Some ideas are great; others are rubbish. This, it would seem, combines both. In what has become a summer phenomenon in New York, bathers are swimming in water-filled dumpsters – that's American for skip – and queuing up for the privilege. The idea of swimming in rubbish skips originated in the UK. But, like many of Britain's inventions, it has been taken up and given an injection of enthusiasm by the US.

Three giant skips have been hauled to an industrial lot in Brooklyn, where they were fitted with plastic liners and filled with 19,000 gallons of water. The skips are arranged in a half-circle and connected by a wooden deck, with folding chairs set out. Pool filters keep the water clean.

"We are trying to do a kind of lo-fi urban country club," said David Belt, who, with associates Jocko Weyland and Alix Fienkind, masterminded the project. "It's very ironic: it's a trash receptacle, but it's clean and refreshing. It's funny how many people assume that people in New York would swim in really dirty water."

The urban oasis, unveiled over the 4 July weekend, was intended only for friends and family, but when photos of the pools popped up in local media, crowds began to descend on the site. "It became this crazy thing where everyone was trying to find the dumpsters," said Mr Weyland, a designer. "But the reality is, you can't invite everybody over."

Two years ago, the British design artist Oliver Bishop-Young transformed skips into skateboard ramps, miniature gardens and street-side swimming pools. His south London water holes did not attract as many takers as their American counterparts are now. "I had a group of friends come by. I opened it up to the public as well, but I didn't have any takers."

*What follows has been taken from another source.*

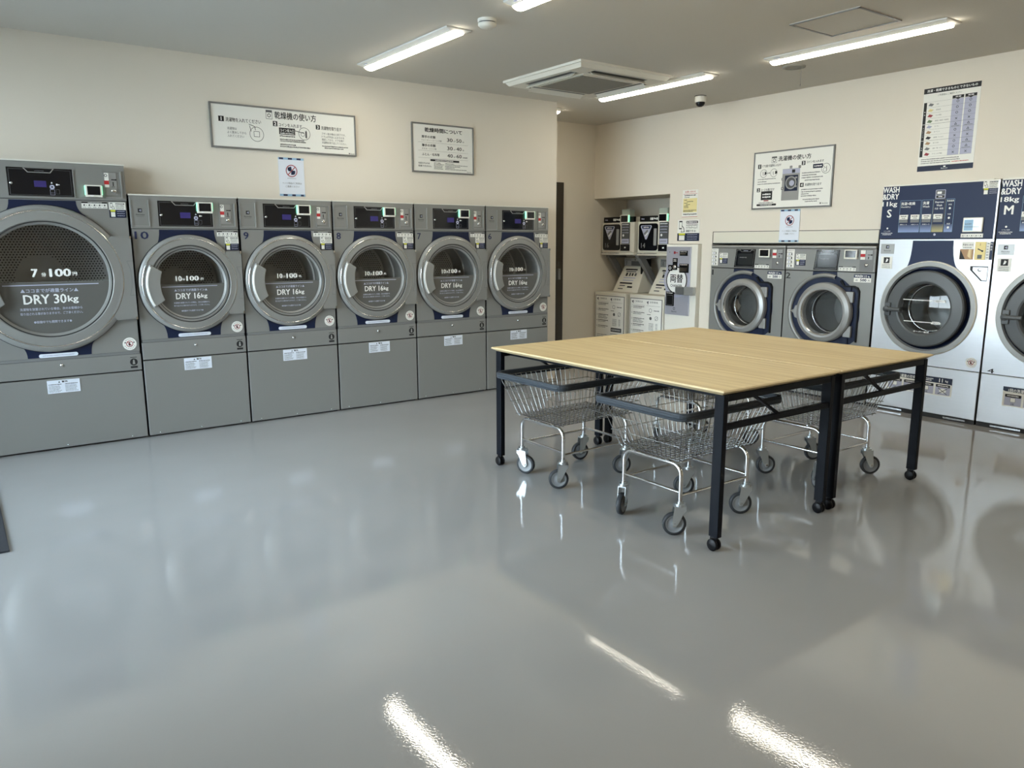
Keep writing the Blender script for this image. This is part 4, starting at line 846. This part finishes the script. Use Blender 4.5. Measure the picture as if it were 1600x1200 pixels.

The American designers said that they had not seen Mr Bishop-Young's work before they built their own pool complex. Nevertheless, they spoke admiringly of the Englishman's work with rubbish receptacles.

Mr Bishop-Young, who has moved on to new design projects around Europe, returned the compliment. "These kinds of ideas can be flogged about and repatriated," he said. "I'd prefer people to be enjoying it. In a way, it's quite flattering."

The US designers reckon that someone could make their own dumpster pool for $1,000. "We sanded out the rough edges, put sealant in the corners and put liner in it and then sand. Then we covered it in tarp and filled it with water – lots of water," Mr Belt said.

Those behind the craze say that diving is permitted but caution is advised. After a few laps, bathers can lounge poolside or prepare some dinner on the barbecue grill.

The team has since been inspired to come up with a new recycling project, transforming vacant retail stores, or "strip malls", into public parks. "Instead of this modern obsession of out with the old and in with the new, these waste spaces can be turned into something good," said David Belt.